Nella zona della Madonna dell’Orto si trova il laboratorio dell’ultima fonderia del centro storico veneziano, con alle spalle più di 110 anni di storia: è la fonderia Valese.
L’attuale proprietario, Carlo Semenzato, rilevò l’attività nel 2006: «La passione è nata casualmente – racconta Semenzato- perché all’inizio doveva essere un impiego provvisorio per entrare nel mondo del lavoro. Invece, trovandomi bene sia nell’ambito lavorativo sia a livello personale con le altre maestranze e avendo la possibilità di sviluppare idee per portare innovazioni, è diventato il posto fisso ormai da 46 anni. Probabilmente se non l’avessi rilevata, la fonderia avrebbe chiuso… Ma i miei datori di lavoro avevano visto in me il loro degno successore per portare avanti il nome e soprattutto per non perdere le competenze acquisite in oltre 90 anni: così ho fatto il passo, ma, devo confessare, con molta angoscia».
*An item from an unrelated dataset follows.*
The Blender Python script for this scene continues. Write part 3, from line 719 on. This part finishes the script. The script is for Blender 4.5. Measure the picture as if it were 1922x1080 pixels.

Per il grande pubblico la fonderia propone una vasta produzione che va dalle maschere ai leoni di Venezia e ai batacchi (in veneziano “musi da porton”) che mette poi in esposizione e in vendita nel negozio in calle Fiubera, vicino a piazza San Marco. Tuttavia negli anni l’attività è diventata famosa a livello internazionale grazie alle importanti commissioni ricevute. Tra queste si potrebbe citare la collaborazione pluridecennale con il Consorzio Italiano Grandi Alberghi (Ciga) che ha portato a un contributo nel restauro dell’Hotel Gritti nel 1989 e alla realizzazione di una riproduzione in miniatura della quadriga dei cavalli di San Marco. A Venezia l’azienda ha realizzato anche opere per Ca’ Corner, per la Cassa di Risparmio, per piazza San Marco quando i lampioni vennero distrutti durante il celebre concerto dei Pink Floyd, per studi artistici di Murano, per il Carnevale e per tante altre occasioni. Inoltre lavori della fonderia Valese si trovano in Germania, Stati Uniti, Giappone e altri Paesi: «Sinceramente abbiamo fatto talmente tanti lavori importanti e che per noi sono stati fattori di crescita che faccio fatica a dire quale ci abbia dato maggiore soddisfazione- afferma Carlo Semenzato-. Forse le riproduzioni di appliques, plafoniere ed altro per il Teatro Fox di Atlanta (Georgia, Usa) che erano andate distrutte in un incendio».
La fonderia, inoltre, porta avanti una tecnica particolare di lavorazione, detta a staffa: «Il sistema di lavorazione a staffa è il più tradizionale – spiega Semenzato- e consiste nel pressare la sabbia (o, meglio, la terra di Francia) in un telaio detto “staffa” o “libro” perché si apre in due metà. In una delle due parti si posiziona il modello da riprodurre, poi si sovrappone l’altra parte e si pressa la sabbia in modo che rimanga impressa l’impronta del modello. Poi, aperta la staffa e tolto il modello, si creano i canali di alimentazione in cui il metallo fuso potrà scorrere per raggiungere le parti vuote dopo avere richiuso la staffa».
Attualmente alla fonderia lavorano quattro artigiani, compreso il proprietario, e come in altri settori dell’artigianato, purtroppo sono pochi i giovani a manifestare interesse per il mestiere: «È un lavoro non appetibile e quindi, se si ha bisogno di assumere un apprendista, si fa fatica a trovare giovani validi e motivati».